Problem statement
Search the material for "from" and show all lines that contain it.

++++++++

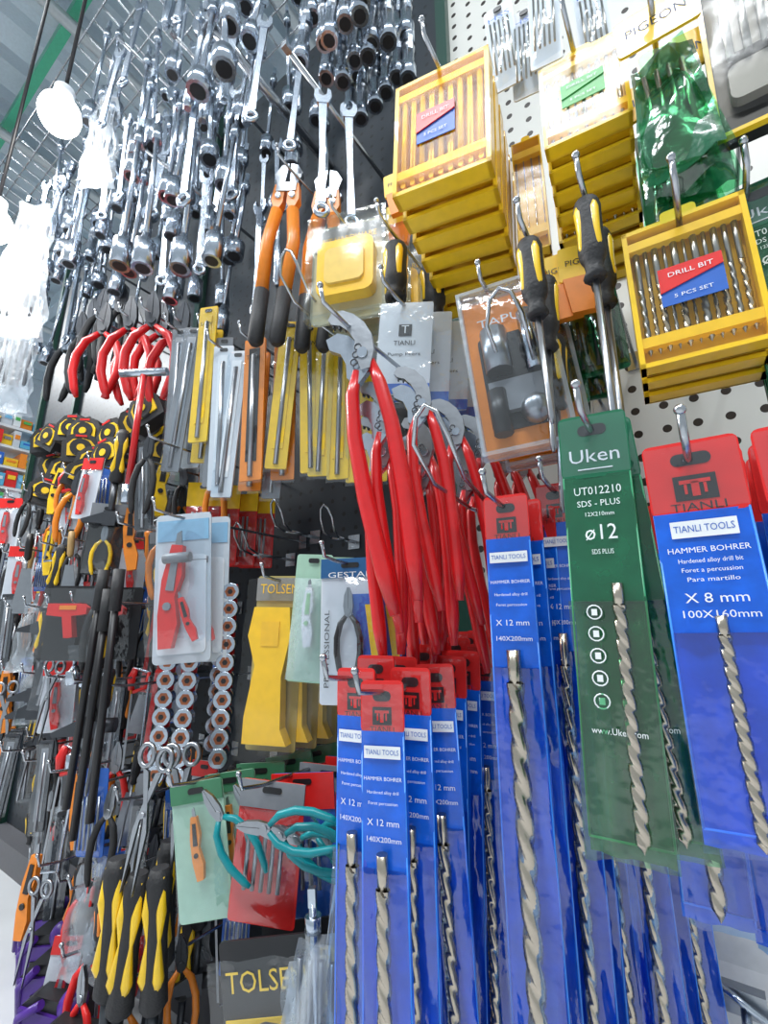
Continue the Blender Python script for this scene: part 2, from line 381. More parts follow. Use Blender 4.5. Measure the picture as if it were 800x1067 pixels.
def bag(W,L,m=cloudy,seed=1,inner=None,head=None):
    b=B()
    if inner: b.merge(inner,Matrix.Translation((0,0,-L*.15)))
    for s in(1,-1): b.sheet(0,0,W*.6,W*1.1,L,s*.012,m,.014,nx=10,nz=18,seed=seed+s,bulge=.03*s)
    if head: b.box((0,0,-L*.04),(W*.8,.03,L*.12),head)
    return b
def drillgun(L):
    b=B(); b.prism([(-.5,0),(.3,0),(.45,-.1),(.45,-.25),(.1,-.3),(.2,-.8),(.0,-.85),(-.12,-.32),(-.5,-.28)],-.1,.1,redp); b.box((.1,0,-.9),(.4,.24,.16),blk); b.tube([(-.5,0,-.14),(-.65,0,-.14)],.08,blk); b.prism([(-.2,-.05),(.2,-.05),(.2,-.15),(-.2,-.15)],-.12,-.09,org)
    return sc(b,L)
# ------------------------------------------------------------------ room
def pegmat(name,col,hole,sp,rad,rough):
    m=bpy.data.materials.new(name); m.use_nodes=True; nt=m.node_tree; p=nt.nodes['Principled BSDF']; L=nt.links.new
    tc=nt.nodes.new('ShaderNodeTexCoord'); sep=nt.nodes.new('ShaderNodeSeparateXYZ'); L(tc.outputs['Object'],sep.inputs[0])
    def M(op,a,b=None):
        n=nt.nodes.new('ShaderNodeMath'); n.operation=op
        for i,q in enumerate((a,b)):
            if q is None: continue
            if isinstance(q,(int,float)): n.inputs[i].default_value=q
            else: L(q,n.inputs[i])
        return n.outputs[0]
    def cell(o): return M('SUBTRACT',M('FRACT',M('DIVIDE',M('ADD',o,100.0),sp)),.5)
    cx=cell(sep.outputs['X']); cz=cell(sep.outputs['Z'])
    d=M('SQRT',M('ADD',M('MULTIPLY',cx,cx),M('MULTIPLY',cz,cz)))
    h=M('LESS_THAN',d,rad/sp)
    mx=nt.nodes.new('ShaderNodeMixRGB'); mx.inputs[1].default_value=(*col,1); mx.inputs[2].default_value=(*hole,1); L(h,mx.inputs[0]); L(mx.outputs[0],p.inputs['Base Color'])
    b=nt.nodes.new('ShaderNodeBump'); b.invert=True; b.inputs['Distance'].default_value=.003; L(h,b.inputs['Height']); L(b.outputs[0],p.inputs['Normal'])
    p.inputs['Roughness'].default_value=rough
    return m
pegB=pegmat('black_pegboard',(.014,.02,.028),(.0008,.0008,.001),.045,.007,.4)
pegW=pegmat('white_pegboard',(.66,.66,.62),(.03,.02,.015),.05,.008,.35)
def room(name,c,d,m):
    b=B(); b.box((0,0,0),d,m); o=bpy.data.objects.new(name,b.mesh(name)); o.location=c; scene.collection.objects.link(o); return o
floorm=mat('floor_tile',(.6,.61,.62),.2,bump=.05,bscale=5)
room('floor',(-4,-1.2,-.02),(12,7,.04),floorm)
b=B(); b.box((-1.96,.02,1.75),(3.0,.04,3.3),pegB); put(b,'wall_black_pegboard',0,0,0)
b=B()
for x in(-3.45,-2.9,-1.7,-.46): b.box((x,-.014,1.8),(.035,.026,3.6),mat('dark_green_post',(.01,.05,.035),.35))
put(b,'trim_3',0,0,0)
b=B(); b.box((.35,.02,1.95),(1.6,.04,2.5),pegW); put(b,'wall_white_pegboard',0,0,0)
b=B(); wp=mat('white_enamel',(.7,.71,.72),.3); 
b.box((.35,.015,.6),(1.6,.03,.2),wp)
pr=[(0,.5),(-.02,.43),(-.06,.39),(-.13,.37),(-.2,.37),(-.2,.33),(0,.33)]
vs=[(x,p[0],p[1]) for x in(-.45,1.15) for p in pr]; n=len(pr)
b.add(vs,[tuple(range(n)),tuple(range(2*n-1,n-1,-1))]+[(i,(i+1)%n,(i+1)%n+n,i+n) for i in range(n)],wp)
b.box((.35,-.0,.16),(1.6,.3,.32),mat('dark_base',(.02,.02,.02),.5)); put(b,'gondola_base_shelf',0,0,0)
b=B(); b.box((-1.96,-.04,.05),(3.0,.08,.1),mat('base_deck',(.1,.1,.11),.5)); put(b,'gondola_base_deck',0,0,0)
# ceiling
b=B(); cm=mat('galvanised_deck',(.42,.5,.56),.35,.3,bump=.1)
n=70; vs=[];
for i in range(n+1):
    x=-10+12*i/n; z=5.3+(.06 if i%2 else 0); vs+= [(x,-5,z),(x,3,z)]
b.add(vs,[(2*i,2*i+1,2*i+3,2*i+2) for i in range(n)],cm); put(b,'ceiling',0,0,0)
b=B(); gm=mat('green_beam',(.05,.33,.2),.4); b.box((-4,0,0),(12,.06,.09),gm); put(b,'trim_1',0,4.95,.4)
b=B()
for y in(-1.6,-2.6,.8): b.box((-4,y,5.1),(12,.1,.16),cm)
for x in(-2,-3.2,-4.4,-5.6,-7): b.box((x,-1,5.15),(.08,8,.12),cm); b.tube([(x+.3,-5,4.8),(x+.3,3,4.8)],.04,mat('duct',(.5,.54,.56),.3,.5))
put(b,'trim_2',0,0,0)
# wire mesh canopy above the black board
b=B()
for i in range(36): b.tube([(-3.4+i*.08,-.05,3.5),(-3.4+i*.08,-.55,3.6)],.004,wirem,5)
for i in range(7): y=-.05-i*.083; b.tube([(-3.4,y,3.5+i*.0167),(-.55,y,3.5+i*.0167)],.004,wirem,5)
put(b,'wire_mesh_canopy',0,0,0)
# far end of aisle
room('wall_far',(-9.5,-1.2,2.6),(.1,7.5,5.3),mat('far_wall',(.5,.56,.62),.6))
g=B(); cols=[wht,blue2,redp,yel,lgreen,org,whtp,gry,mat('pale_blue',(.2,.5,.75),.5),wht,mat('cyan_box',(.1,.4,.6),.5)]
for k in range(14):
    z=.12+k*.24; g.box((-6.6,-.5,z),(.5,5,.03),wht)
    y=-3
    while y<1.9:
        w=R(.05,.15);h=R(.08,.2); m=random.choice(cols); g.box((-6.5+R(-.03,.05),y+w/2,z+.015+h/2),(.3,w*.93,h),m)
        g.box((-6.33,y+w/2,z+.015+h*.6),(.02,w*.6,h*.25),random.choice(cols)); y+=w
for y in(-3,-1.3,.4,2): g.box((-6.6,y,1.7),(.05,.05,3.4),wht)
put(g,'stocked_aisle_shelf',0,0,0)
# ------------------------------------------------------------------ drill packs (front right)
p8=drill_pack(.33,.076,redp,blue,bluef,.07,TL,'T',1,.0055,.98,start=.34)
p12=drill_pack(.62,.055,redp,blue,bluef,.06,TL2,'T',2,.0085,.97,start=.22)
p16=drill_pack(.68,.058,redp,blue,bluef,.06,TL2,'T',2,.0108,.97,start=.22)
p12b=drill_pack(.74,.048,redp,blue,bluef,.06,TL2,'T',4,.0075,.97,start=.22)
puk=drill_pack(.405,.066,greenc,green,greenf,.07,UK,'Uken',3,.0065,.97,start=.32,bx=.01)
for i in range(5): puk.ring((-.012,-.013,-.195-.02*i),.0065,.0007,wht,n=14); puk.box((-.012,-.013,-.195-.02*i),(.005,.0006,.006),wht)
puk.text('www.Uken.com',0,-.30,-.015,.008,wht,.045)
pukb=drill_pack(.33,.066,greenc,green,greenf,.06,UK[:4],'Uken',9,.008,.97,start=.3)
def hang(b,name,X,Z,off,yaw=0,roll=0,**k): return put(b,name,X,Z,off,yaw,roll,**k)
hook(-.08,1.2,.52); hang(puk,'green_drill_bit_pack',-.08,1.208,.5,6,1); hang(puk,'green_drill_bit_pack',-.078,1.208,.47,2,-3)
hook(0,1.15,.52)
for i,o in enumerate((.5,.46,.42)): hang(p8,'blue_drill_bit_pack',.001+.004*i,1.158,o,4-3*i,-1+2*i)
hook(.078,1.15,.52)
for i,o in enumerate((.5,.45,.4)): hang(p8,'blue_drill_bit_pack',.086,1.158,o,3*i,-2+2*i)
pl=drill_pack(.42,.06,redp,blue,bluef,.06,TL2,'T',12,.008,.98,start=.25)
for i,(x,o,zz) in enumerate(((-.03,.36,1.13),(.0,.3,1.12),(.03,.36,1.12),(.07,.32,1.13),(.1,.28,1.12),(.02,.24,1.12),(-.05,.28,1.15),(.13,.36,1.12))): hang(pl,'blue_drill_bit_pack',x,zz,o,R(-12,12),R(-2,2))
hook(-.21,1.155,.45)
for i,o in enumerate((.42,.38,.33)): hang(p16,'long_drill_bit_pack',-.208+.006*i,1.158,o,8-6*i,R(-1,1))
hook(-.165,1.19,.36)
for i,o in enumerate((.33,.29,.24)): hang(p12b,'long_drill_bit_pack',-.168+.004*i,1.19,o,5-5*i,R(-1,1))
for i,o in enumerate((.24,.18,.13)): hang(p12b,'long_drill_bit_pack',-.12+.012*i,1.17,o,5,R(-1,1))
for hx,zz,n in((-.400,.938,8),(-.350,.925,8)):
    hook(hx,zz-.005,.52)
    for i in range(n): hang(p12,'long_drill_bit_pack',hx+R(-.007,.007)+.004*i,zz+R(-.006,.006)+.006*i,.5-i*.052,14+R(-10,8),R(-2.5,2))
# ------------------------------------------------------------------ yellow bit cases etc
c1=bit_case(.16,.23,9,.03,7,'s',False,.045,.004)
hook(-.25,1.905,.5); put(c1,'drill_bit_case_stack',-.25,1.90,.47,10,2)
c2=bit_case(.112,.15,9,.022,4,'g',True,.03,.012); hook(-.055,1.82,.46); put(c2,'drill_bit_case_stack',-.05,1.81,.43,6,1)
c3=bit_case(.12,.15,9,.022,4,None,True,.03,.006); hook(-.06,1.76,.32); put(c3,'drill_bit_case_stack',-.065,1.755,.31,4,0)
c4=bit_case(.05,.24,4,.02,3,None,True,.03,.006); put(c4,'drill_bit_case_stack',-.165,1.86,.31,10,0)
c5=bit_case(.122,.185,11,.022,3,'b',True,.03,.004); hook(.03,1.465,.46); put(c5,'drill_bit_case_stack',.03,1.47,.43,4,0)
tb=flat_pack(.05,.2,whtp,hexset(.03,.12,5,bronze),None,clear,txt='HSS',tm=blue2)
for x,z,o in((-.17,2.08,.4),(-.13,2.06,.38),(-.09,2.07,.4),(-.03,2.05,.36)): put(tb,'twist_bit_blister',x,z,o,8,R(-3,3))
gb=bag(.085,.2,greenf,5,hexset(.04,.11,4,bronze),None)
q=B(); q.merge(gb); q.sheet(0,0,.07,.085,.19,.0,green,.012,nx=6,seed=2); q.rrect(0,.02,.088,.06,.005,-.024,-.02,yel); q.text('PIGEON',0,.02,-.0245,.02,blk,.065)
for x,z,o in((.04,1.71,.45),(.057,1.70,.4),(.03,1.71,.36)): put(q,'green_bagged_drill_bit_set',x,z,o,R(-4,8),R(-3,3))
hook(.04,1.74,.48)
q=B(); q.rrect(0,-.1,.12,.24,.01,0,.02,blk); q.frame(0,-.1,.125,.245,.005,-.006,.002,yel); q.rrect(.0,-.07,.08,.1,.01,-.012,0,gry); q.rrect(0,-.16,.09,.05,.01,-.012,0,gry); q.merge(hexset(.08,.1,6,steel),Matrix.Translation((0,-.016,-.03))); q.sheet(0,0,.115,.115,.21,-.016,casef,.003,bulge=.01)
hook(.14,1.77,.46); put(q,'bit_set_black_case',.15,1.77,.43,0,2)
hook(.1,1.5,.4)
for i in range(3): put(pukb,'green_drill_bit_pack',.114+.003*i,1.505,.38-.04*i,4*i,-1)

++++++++

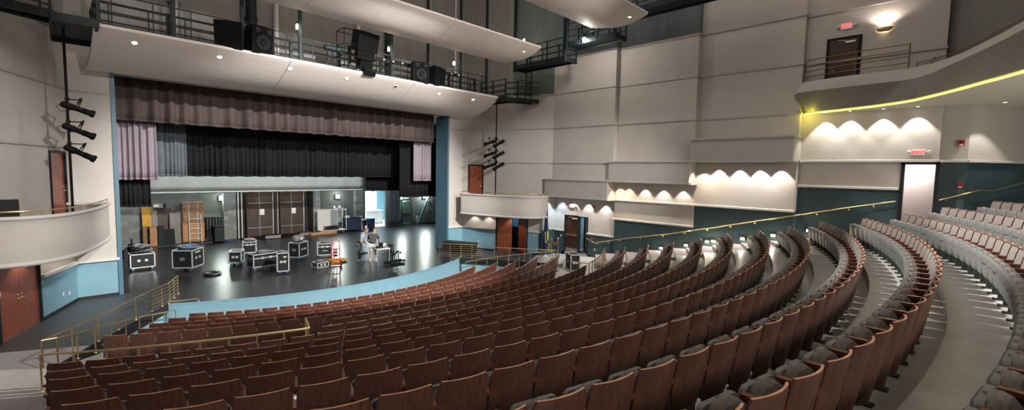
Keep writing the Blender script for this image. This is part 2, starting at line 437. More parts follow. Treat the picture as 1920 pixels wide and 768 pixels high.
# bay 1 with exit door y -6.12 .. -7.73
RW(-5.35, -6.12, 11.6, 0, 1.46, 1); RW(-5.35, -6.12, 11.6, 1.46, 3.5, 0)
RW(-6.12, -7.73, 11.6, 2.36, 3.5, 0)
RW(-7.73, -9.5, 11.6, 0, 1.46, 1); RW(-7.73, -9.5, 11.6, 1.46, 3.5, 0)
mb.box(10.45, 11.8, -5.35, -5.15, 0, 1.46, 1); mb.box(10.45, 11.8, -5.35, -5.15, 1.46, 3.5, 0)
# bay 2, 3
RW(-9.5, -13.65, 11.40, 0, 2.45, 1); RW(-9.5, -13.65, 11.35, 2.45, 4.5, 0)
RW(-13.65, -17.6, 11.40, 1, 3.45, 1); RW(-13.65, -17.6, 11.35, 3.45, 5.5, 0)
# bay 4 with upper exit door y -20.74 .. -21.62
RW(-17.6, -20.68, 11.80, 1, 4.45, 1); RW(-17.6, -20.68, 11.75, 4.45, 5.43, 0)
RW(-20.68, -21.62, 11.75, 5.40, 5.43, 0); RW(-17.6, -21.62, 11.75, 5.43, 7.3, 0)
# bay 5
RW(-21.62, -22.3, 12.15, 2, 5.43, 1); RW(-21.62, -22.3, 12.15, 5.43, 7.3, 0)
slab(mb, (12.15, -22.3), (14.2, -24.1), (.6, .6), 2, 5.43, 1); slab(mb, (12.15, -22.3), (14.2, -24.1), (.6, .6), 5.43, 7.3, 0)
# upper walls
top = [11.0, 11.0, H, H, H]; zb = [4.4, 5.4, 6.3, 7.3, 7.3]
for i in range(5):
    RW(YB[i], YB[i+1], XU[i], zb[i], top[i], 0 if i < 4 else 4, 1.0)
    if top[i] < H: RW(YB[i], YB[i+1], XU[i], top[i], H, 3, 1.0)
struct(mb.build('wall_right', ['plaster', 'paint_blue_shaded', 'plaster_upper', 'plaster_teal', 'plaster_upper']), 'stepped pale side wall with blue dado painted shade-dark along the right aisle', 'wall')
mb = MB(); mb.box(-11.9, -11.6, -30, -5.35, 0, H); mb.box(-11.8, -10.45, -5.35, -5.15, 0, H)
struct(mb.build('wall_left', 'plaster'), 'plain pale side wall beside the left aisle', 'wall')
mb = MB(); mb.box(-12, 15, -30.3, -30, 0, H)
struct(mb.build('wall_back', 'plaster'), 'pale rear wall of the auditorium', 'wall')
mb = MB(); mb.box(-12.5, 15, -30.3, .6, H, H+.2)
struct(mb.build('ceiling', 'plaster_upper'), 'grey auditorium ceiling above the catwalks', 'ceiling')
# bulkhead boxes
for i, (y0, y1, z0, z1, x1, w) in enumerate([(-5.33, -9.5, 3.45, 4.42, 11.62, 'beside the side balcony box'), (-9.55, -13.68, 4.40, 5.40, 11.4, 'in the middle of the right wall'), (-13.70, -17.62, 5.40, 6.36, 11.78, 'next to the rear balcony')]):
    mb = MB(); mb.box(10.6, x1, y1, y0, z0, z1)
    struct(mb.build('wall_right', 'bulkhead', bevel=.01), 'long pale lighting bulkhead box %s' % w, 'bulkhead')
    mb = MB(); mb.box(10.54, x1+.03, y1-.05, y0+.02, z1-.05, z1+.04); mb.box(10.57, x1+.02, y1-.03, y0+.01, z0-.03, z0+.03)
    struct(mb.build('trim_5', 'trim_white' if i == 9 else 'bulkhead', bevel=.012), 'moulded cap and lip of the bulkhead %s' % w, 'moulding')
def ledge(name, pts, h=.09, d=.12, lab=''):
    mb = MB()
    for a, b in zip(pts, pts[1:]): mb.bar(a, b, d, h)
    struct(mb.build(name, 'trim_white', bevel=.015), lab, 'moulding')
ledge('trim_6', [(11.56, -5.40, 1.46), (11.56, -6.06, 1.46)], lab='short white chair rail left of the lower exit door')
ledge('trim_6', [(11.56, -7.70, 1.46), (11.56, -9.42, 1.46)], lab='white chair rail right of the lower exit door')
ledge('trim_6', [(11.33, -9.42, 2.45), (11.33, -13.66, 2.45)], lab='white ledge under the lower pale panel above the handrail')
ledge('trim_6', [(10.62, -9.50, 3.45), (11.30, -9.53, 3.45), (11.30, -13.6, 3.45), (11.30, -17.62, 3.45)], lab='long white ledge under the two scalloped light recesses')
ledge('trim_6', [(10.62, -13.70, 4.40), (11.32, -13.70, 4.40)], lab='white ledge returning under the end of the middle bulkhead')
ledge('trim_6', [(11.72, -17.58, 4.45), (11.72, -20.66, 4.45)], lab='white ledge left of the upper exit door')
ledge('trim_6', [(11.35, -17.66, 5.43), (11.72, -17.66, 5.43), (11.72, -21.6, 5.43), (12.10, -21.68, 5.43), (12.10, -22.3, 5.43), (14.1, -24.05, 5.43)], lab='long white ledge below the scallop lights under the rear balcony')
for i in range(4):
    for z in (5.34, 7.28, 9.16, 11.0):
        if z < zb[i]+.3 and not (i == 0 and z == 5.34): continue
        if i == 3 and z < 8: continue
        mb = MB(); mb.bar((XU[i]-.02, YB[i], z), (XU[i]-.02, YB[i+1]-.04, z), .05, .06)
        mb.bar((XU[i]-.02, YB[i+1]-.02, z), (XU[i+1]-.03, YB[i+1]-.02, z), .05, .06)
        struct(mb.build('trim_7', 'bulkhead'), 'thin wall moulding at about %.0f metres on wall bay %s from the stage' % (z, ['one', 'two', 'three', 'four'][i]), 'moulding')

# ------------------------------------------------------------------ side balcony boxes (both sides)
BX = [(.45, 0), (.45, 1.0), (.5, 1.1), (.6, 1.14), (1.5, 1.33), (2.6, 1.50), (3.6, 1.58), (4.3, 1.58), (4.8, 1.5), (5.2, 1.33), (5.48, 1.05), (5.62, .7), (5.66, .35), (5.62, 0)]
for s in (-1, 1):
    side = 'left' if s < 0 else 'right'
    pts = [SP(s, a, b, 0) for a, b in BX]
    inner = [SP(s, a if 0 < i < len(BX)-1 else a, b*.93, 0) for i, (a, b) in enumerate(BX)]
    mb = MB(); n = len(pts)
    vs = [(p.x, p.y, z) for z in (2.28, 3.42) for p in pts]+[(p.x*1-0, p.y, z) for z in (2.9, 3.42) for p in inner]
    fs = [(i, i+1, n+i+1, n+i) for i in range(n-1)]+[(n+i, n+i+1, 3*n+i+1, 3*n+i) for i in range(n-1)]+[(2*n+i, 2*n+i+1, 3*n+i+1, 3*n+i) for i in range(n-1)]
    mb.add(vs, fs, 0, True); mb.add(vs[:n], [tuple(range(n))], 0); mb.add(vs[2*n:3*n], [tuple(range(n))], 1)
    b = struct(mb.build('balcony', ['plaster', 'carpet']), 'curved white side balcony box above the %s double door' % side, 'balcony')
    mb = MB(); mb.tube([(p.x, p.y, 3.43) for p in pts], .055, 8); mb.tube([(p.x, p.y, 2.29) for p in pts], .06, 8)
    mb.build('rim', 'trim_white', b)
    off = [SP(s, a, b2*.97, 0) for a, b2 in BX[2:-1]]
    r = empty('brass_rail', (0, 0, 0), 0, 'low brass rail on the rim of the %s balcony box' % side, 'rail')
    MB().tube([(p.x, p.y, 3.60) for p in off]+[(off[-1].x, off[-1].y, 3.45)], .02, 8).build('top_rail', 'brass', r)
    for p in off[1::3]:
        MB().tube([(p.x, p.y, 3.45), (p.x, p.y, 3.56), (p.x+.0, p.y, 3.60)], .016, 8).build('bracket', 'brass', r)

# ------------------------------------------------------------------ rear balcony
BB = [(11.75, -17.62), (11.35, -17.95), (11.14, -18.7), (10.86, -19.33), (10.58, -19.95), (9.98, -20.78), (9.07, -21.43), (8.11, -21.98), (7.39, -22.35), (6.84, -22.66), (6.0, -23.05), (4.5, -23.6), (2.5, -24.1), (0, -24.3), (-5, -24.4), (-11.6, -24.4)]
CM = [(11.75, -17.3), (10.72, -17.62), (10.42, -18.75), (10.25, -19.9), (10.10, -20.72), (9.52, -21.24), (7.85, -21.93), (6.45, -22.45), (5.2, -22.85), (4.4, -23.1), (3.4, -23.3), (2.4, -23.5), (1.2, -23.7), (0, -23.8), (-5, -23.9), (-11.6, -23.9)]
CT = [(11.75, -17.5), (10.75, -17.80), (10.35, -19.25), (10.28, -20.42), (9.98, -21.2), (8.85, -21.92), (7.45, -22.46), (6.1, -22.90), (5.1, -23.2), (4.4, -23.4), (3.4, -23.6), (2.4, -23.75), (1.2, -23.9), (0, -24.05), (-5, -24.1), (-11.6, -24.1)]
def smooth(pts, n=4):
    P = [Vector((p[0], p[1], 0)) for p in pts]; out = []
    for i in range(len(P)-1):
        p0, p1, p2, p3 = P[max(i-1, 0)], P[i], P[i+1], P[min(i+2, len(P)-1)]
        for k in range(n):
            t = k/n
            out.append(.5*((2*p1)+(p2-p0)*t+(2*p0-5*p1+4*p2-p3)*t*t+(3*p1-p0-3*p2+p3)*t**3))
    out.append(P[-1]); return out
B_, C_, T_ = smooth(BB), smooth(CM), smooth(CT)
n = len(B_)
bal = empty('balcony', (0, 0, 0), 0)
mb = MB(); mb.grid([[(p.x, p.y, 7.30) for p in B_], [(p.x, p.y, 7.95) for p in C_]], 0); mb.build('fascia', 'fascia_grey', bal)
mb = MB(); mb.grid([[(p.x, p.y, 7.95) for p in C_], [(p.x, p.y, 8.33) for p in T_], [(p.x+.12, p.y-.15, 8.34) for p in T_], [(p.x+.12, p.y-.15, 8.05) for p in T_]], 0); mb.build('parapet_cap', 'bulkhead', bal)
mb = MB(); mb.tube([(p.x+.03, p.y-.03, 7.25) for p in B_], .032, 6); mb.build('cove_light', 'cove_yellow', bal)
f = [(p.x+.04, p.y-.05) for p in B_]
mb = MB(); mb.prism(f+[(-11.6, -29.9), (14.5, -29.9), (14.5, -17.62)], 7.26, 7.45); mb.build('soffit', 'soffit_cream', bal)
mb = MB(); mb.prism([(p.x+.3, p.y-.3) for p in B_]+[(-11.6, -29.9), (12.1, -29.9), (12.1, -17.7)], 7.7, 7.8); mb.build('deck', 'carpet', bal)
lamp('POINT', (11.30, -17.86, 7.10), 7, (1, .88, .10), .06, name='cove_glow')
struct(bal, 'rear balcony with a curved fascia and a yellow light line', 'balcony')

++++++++

Correct answer
Continue the Blender Python script for this scene: part 2, from line 381. More parts follow. Use Blender 4.5. Measure the picture as if it were 800x1067 pixels.
        struct(mb.build('trim_7', 'bulkhead'), 'thin wall moulding at about %.0f metres on wall bay %s from the stage' % (z, ['one', 'two', 'three', 'four'][i]), 'moulding')